● **Data rows**:
__________

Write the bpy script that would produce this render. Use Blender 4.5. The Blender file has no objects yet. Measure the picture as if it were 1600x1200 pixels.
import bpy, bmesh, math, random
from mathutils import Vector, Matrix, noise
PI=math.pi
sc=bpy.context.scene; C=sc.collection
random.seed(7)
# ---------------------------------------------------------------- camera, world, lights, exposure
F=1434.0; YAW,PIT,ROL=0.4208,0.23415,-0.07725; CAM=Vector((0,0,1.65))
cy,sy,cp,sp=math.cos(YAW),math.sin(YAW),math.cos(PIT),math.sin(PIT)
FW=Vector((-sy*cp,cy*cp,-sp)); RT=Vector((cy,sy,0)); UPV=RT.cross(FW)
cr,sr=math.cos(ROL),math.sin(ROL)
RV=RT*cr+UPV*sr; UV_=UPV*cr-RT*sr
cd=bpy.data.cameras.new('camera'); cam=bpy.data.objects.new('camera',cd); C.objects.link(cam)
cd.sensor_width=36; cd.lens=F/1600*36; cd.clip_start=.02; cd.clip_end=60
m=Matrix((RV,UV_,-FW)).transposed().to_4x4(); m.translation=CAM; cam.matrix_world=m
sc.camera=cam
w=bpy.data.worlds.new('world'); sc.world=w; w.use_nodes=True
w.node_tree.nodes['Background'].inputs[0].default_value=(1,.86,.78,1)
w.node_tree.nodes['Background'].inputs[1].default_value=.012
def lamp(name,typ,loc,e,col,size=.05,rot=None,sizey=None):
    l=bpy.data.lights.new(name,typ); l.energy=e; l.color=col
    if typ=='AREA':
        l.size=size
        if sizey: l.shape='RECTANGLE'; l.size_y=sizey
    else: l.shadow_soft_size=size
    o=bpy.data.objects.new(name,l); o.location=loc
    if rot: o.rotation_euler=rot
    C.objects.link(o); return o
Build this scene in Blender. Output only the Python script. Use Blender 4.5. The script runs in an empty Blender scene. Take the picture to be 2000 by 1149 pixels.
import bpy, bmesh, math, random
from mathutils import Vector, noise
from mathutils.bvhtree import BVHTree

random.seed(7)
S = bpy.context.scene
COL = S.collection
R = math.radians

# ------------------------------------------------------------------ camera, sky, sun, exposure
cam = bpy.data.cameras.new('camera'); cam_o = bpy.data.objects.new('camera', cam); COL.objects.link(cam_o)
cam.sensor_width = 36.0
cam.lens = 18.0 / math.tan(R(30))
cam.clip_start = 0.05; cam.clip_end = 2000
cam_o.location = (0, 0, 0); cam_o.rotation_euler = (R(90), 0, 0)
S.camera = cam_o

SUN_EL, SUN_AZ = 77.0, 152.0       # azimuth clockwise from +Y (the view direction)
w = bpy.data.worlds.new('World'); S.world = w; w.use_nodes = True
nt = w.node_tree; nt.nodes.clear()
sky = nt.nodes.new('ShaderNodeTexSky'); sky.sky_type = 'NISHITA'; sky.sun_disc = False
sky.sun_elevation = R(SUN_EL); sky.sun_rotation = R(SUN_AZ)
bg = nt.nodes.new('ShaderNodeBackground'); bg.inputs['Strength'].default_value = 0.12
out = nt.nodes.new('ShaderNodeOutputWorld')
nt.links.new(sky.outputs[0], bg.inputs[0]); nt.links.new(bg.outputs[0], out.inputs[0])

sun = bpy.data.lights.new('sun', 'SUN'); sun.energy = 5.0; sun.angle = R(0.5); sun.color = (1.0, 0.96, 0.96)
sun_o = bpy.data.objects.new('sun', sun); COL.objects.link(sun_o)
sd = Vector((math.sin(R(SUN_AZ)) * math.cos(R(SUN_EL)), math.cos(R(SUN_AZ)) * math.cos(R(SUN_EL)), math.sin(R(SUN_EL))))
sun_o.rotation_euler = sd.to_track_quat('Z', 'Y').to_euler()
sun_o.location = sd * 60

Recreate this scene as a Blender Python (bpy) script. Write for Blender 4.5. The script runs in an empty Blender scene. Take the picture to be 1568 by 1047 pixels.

__________

● **Work to do**:
Repeat the lines from the first one in the records through the line containing "R = math.radians", exactly as written, and nothing else.

● **Answer to this task**:
Write the bpy script that would produce this render. Use Blender 4.5. The Blender file has no objects yet. Measure the picture as if it were 1600x1200 pixels.
import bpy, bmesh, math, random
from mathutils import Vector, Matrix, noise
PI=math.pi
sc=bpy.context.scene; C=sc.collection
random.seed(7)
# ---------------------------------------------------------------- camera, world, lights, exposure
F=1434.0; YAW,PIT,ROL=0.4208,0.23415,-0.07725; CAM=Vector((0,0,1.65))
cy,sy,cp,sp=math.cos(YAW),math.sin(YAW),math.cos(PIT),math.sin(PIT)
FW=Vector((-sy*cp,cy*cp,-sp)); RT=Vector((cy,sy,0)); UPV=RT.cross(FW)
cr,sr=math.cos(ROL),math.sin(ROL)
RV=RT*cr+UPV*sr; UV_=UPV*cr-RT*sr
cd=bpy.data.cameras.new('camera'); cam=bpy.data.objects.new('camera',cd); C.objects.link(cam)
cd.sensor_width=36; cd.lens=F/1600*36; cd.clip_start=.02; cd.clip_end=60
m=Matrix((RV,UV_,-FW)).transposed().to_4x4(); m.translation=CAM; cam.matrix_world=m
sc.camera=cam
w=bpy.data.worlds.new('world'); sc.world=w; w.use_nodes=True
w.node_tree.nodes['Background'].inputs[0].default_value=(1,.86,.78,1)
w.node_tree.nodes['Background'].inputs[1].default_value=.012
def lamp(name,typ,loc,e,col,size=.05,rot=None,sizey=None):
    l=bpy.data.lights.new(name,typ); l.energy=e; l.color=col
    if typ=='AREA':
        l.size=size
        if sizey: l.shape='RECTANGLE'; l.size_y=sizey
    else: l.shadow_soft_size=size
    o=bpy.data.objects.new(name,l); o.location=loc
    if rot: o.rotation_euler=rot
    C.objects.link(o); return o
Build this scene in Blender. Output only the Python script. Use Blender 4.5. The script runs in an empty Blender scene. Take the picture to be 2000 by 1149 pixels.
import bpy, bmesh, math, random
from mathutils import Vector, noise
from mathutils.bvhtree import BVHTree

random.seed(7)
S = bpy.context.scene
COL = S.collection
R = math.radians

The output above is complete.